Upon his flight to the Continent, the Master of Sinclair was outlawed, and attainted in blood for his share in the Insurrection of 1715. His father being still alive, and not having taken an active part, his estates escaped forfeiture, and Lord Sinclair endeavoured so to dispose of them as to prevent their becoming the property of the Crown. It was necessary, on this account, that Lord Sinclair should disinherit his eldest son; and "as it would," says Sir Walter Scott, "have been highly impolitic to have alleged his forfeiture for treason as a cause of the deed, the slaughter of the Schaws was given as a reason for his exheredation." The following is a clause of the deed by which the end was to be accomplished:
"This new diposition of the family estate is explained and qualified by the second deed, being a back bond running in the names of the said James and William Sinclairs, which set forth that their father had been induced to grant a disposition of his estate in their favour, and to pass over their elder brother, to prevent all inconvenience and hazard whatsoever which the rents of the said Lord Sinclair, his heritable estate, or his moveables, might be liable to, if they were settled in the said Master's person, 'on accompt of the said Master of Sinclair his present circumstances, by means of an unfortunate quarrel that some years ago fell out between the said Master and two sons of the deceased Sir John Schaw of Greenock; therefore," the deed proceeds to state, "it was reasonable that they, James and William Sinclair, should grant a back bond of settlement, binding themselves to manage the property, when they should respectively succeed to it by advice of friends, overseers, and managers,—viz. Sir John Erskine of Alva, Bart., Sir William Baird of New Baith, Bart., Mr. John Paterson, eldest lawful son to the deceased Archbishop of Glasgow, their brother-in-law—Sir John Cockburn of that Ilk, Bart., and Mr. Mathew Sinclair of Hermiston, their uncles. The said James and William Sinclair, as they should respectively succeed to the estate, were obliged to make certain necessary expenditure to the family for behoof of the Master; and the said James and William Sinclair became also bound, in case the Master, their brother, should become free of his present inconveniences, or should have a family of lawful children, then, and in that case to convey the estate to the said Master, or to his said children, at the sight of his trustees."[243]
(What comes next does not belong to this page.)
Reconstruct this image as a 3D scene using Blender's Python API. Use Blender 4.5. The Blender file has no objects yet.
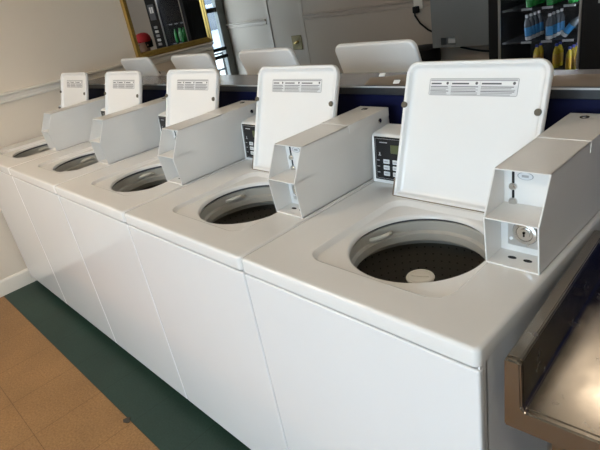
import bpy, bmesh, math, random
from mathutils import Vector, Matrix
random.seed(7)
PI = math.pi
C = bpy.context.scene.collection
S = bpy.context.scene

# ------------------------------------------------------------------ materials
MATS = {}
def mat(name, col, rough=.5, metal=0., noise=0., nscale=8., spec=.5, coat=0., bump=0., bscale=60., alpha=None):
    m = bpy.data.materials.new(name); m.use_nodes = True
    nt = m.node_tree; b = nt.nodes['Principled BSDF']
    b.inputs['Base Color'].default_value = (*col, 1)
    b.inputs['Roughness'].default_value = rough
    b.inputs['Metallic'].default_value = metal
    b.inputs['Specular IOR Level'].default_value = spec
    b.inputs['Coat Weight'].default_value = coat
    b.inputs['Coat Roughness'].default_value = .04
    tc = nt.nodes.new('ShaderNodeTexCoord')
    if noise:
        n = nt.nodes.new('ShaderNodeTexNoise'); n.inputs['Scale'].default_value = nscale; n.inputs['Detail'].default_value = 5
        nt.links.new(tc.outputs['Object'], n.inputs['Vector'])
        mx = nt.nodes.new('ShaderNodeMix'); mx.data_type = 'RGBA'
        mx.inputs[6].default_value = (*[max(0, c * (1 - noise)) for c in col], 1)
        mx.inputs[7].default_value = (*[min(1, c * (1 + noise)) for c in col], 1)
        nt.links.new(n.outputs['Fac'], mx.inputs[0]); nt.links.new(mx.outputs[2], b.inputs['Base Color'])
    if bump:
        n2 = nt.nodes.new('ShaderNodeTexNoise'); n2.inputs['Scale'].default_value = bscale; n2.inputs['Detail'].default_value = 3
        nt.links.new(tc.outputs['Object'], n2.inputs['Vector'])
        bp = nt.nodes.new('ShaderNodeBump'); bp.inputs['Strength'].default_value = bump; bp.inputs['Distance'].default_value = .002
        nt.links.new(n2.outputs['Fac'], bp.inputs['Height']); nt.links.new(bp.outputs['Normal'], b.inputs['Normal'])
    MATS[name] = m
    return m

def emis(name, col, strength):
    m = mat(name, (0, 0, 0), .6)
    b = m.node_tree.nodes['Principled BSDF']
    b.inputs['Emission Color'].default_value = (*col, 1); b.inputs['Emission Strength'].default_value = strength
    return m

def clear(name, tint=(1, 1, 1), gloss=.08, rough=.02, film=0., filmcol=(.5, .45, .4)):
    """a thin clear sheet: transparent with a faint glossy reflection and an optional milky film"""
    m = bpy.data.materials.new(name); m.use_nodes = True; nt = m.node_tree; nt.nodes.clear()
    out = nt.nodes.new('ShaderNodeOutputMaterial')
    t = nt.nodes.new('ShaderNodeBsdfTransparent'); t.inputs[0].default_value = (*tint, 1)
    g = nt.nodes.new('ShaderNodeBsdfGlossy'); g.inputs['Roughness'].default_value = rough
    mx = nt.nodes.new('ShaderNodeMixShader'); mx.inputs[0].default_value = gloss
    nt.links.new(t.outputs[0], mx.inputs[1]); nt.links.new(g.outputs[0], mx.inputs[2])
    last = mx
    if film:
        d = nt.nodes.new('ShaderNodeBsdfDiffuse'); d.inputs[0].default_value = (*filmcol, 1)
        m2 = nt.nodes.new('ShaderNodeMixShader'); m2.inputs[0].default_value = film
        nt.links.new(mx.outputs[0], m2.inputs[1]); nt.links.new(d.outputs[0], m2.inputs[2]); last = m2
    nt.links.new(last.outputs[0], out.inputs[0]); MATS[name] = m
    return m

ENAMEL = mat('enamel_white', (.78, .78, .78), .16, noise=.02, nscale=5, coat=.5)
DECKM  = mat('enamel_deck', (.78, .772, .755), .17, noise=.04, nscale=6, coat=.35)
COINM  = mat('coin_box_paint', (.765, .75, .725), .3, noise=.03, nscale=9, coat=.15)
LIDM   = mat('lid_enamel', (.84, .84, .83), .3, noise=.02, nscale=7, coat=.15)
CONSM  = mat('console_plastic', (.78, .78, .77), .38)
RUST   = mat('hinge_metal', (.24, .19, .14), .5, metal=.4, noise=.4, nscale=40)
RINGM  = mat('tub_ring_plastic', (.47, .46, .42), .42, noise=.06, nscale=12)
AGITM  = mat('agitator_plastic', (.66, .64, .58), .45)
AGDARK = mat('agitator_grey', (.30, .29, .27), .5)
BUMP   = mat('bumper_rubber', (.13, .11, .08), .6)
BLACK  = mat('black_gloss', (.012, .012, .014), .18)
BLACKM = mat('black_matte', (.007, .007, .008), .6, spec=.3)
DKGREY = mat('dark_grey', (.10, .10, .11), .5)
GREYP  = mat('grey_print', (.36, .36, .37), .5)
LTGREY = mat('light_grey', (.70, .71, .72), .45)
WHITE  = mat('white_print', (.83, .83, .82), .5)
LED    = mat('display_green', (.085, .095, .04), .3)
CHROME = mat('chrome', (.72, .71, .69), .18, metal=1.)
STEELP = mat('lock_plate_steel', (.60, .59, .57), .38, metal=.9, noise=.1, nscale=30)
FOOTM  = mat('foot_rubber', (.05, .05, .05), .7)
LEDGEM = mat('ledge_laminate', (.20, .20, .215), .24, noise=.1, nscale=30)
EDGEM  = mat('ledge_edge', (.03, .032, .036), .4)
EDGEW  = mat('ledge_edge_pale', (.55, .55, .55), .4)  # pale line along the front top edge of the ledge
BLUEM  = mat('divider_blue', (.004, .006, .042), .6, noise=.12, nscale=5, spec=.2)
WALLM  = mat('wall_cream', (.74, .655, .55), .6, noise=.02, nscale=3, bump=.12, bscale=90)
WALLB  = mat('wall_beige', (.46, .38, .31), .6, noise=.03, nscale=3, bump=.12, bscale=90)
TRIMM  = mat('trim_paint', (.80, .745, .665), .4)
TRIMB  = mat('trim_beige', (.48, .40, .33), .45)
CEILM  = mat('ceiling_paint', (.74, .66, .54), .8)
GOLD   = mat('gilt_frame', (.50, .34, .10), .34, metal=.85, noise=.25, nscale=25)
MIRR   = mat('mirror_glass', (.90, .90, .89), .0, metal=1.)
BRASS  = mat('old_brass', (.16, .125, .06), .4, metal=.7, noise=.3, nscale=20)
DOORF  = mat('grey_door_frame', (.16, .17, .165), .45)
BOXG   = mat('grey_metal_box', (.205, .215, .22), .45, noise=.03, nscale=6)
SILVER = mat('aluminium_trim', (.42, .41, .40), .35, metal=.8)
DGLASS = clear('case_glass', (.75, .77, .80), .018)
GLASS  = clear('clear_glass', (.96, .98, .97), .05)
SHEET  = clear('plastic_film', (.82, .76, .70), .10, .15, .42, (.46, .39, .32))

def steel_brushed():
    m = mat('brushed_steel', (.38, .345, .30), .2, metal=1.)
    nt = m.node_tree; b = nt.nodes['Principled BSDF']
    tc = nt.nodes.new('ShaderNodeTexCoord'); n2 = nt.nodes.new('ShaderNodeTexNoise')
    n2.inputs['Scale'].default_value = 14; n2.inputs['Detail'].default_value = 8; n2.inputs['Roughness'].default_value = .65
    nt.links.new(tc.outputs['Object'], n2.inputs['Vector'])
    mr = nt.nodes.new('ShaderNodeMapRange'); mr.inputs[1].default_value = .3; mr.inputs[2].default_value = .7; mr.inputs[3].default_value = .16; mr.inputs[4].default_value = .30
    nt.links.new(n2.outputs['Fac'], mr.inputs[0]); nt.links.new(mr.outputs[0], b.inputs['Roughness'])
    return m
STEEL = steel_brushed()

def drum_material():
    m = mat('perforated_drum', (.20, .19, .165), .42, metal=.35)
    nt = m.node_tree; b = nt.nodes['Principled BSDF']
    uv = nt.nodes.new('ShaderNodeUVMap')
    mp = nt.nodes.new('ShaderNodeMapping'); mp.inputs['Scale'].default_value = (64, 17, 1)
    nt.links.new(uv.outputs[0], mp.inputs[0])
    fr = nt.nodes.new('ShaderNodeVectorMath'); fr.operation = 'FRACTION'; nt.links.new(mp.outputs[0], fr.inputs[0])
    ds = nt.nodes.new('ShaderNodeVectorMath'); ds.operation = 'DISTANCE'; ds.inputs[1].default_value = (.5, .5, 0)
    nt.links.new(fr.outputs[0], ds.inputs[0])
    lt = nt.nodes.new('ShaderNodeMath'); lt.operation = 'LESS_THAN'; lt.inputs[1].default_value = .11
    nt.links.new(ds.outputs['Value'], lt.inputs[0])
    mx = nt.nodes.new('ShaderNodeMix'); mx.data_type = 'RGBA'
    mx.inputs[6].default_value = (.20, .19, .165, 1); mx.inputs[7].default_value = (.07, .062, .055, 1)
    nt.links.new(lt.outputs[0], mx.inputs[0]); nt.links.new(mx.outputs[2], b.inputs['Base Color'])
    return m
DRUMM = drum_material()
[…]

In the year 1726, the Master of Sinclair received pardon, as far as his life was concerned, but the forfeiture of his estates was not taken off, nor certain other incapacities reversed. He then returned to the family estate of Dysart in Fife, of which he was, by his father's disposition of affairs, the actual proprietor; and although the rents of the property were levied in his brother's name, they were applied and received by the Master. General James Sinclair, the second brother of the Master, was then the nominal owner only of the estates. But although thus returning to his patrimonial inheritance, the Master never recovered the good will of his former friends, nor the blessings of security, and of a calm and honoured old age. He seldom visited Edinburgh, living in seclusion and never going from home without being well guarded and attended for fear of the Jacobites, or of his enemies the Schaws. Under these circumstances it seems to have been a relief to his bitter and mortified spirit to have vented itself, in like manner with Lord Lovat, in composing memoirs of his own life. "These memoirs," says Sir Walter Scott, who long had a copy of them in his possession, "are written[244] with talent, and peculiar satirical energy: so much so indeed, that they have been hitherto deemed unfit for publication. The circumstances attending the slaughter of the Schaws argue a fierce and vindictive temper, and the frame of mind which Sinclair displays as an author exhibits the same character. They are, however, very curious, and it is to be hoped will one day be made public, as a valuable addition to the catalogue of royal and noble authors. It is singular that the author seems to have written himself into a tolerably good style, for the language of the Memoirs, which at first is scarcely grammatical, becomes as he advances disengaged, correct, and spirited."[245]
On the whole, it must be acknowledged that qualities more repulsive and a career more culpable, have darkened no narrative connected with the Jacobites so unpleasantly as the biography of the Master of Sinclair. A disgrace to every party, he appears to have joined the adherents of the Stuarts, only in order to disturb their councils, and to vilify their memory with personal invective. He has extorted no compassion for the errors and crimes of his earlier years by the courage and magnanimity of a later period: his character stands forth, unredeemed by a single trait of heroism, in all the darkness of violence and revenge.
The Barony of Sinclair, lost to the family in consequence of the attainder of the Master of Sinclair, was not assumed either by him, after his pardon in 1726, nor by his brother General James Sinclair. At the death of General Sinclair in 1762, the title reverted to Charles Sinclair, Esq., of Herdmanstown, a cousin, and after him to his son Andrew, who also allowed his claim to the Barony to lie dormant. It was, however, revived at his death in 1776, by his only son Charles, who is the present Lord Sinclair.[246]